Quizá para despejarse de tantos muertos que hay en Abril rojo, un thriller que hacia el final deja sin aliento al lector, en España está publicando un libro para niños, Matías y los imposibles (Siruela), “un niño solo, feo y triste que se hace amigo de los personajes de sus cuentos, una especie de patito feo del siglo XXI”, cuenta el escritor, que además está preparando un musical, en Barcelona, con el grupo de teatro Dagoll Dagom. Roncagliolo escribe diariamente en el blog www.elboomeran.com y dice que quiere hacer una selección de los comentarios que le manda la gente. “Hay uno que siempre me insulta, pero debo reconocer que tiene ingenio, y a veces razón.

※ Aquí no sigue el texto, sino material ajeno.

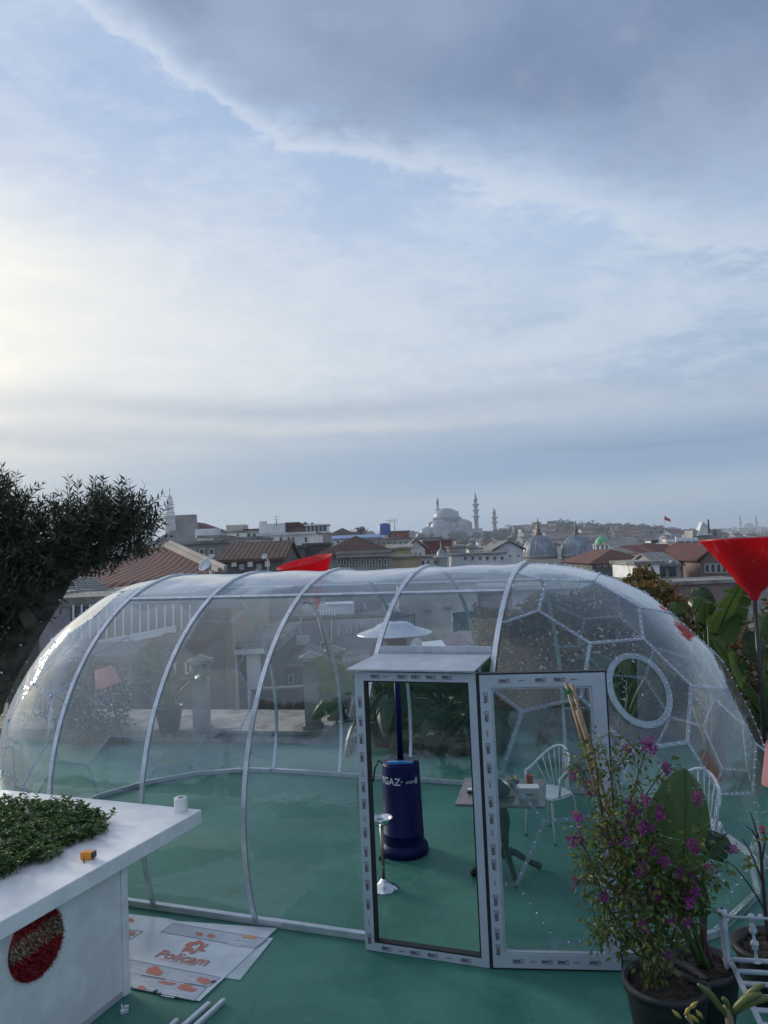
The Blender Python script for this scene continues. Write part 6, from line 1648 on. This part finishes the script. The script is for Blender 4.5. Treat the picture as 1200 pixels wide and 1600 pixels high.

Una vez se metió un desconocido a fastidiar y el que siempre me insulta le dijo: ‘En este blog el único que insulta a Roncagliolo soy yo’. Ese me cae muy bien.”
–¿Cómo incide esta nueva manera de comunicarse en los modos de hacer literatura?
–Es un género más, no va a acabar con la novela. No comparto ese miedo pavoroso que le tienen los escritores a la horrible competencia de la televisión y del cine, cuando nunca se han producido tantos libros como ahora. Umberto Eco cuenta que los sabios de Egipto se opusieron a la escritura porque decían que si la gente escribía, no iba a querer recordar nada, que ya no iban a utilizar su memoria. En el fondo lo que estaban protegiendo era su posición dentro de ese mundo, ellos eran los depositarios de todo el conocimiento y con la escritura lo perderían. Creo que eso les pasa también a los escritores cuando se oponen a la televisión, al cine, a las nuevas tecnologías; lo que hacen es defender su sitio en un mundo que va desapareciendo.
–¿En cierto sentido se oponen a la democratización de la escritura en los blogs?
–Sí, los escritores hispanoamericanos tienen miedo de que la cultura se democratice, de que todo el mundo lea y pueda participar. ¡La cultura no es propiedad privada de nadie! No entiendo a los intelectuales y escritores que se sienten orgullosos de ser ilegibles y que se jactan de que es buenísimo de que no te lea nadie.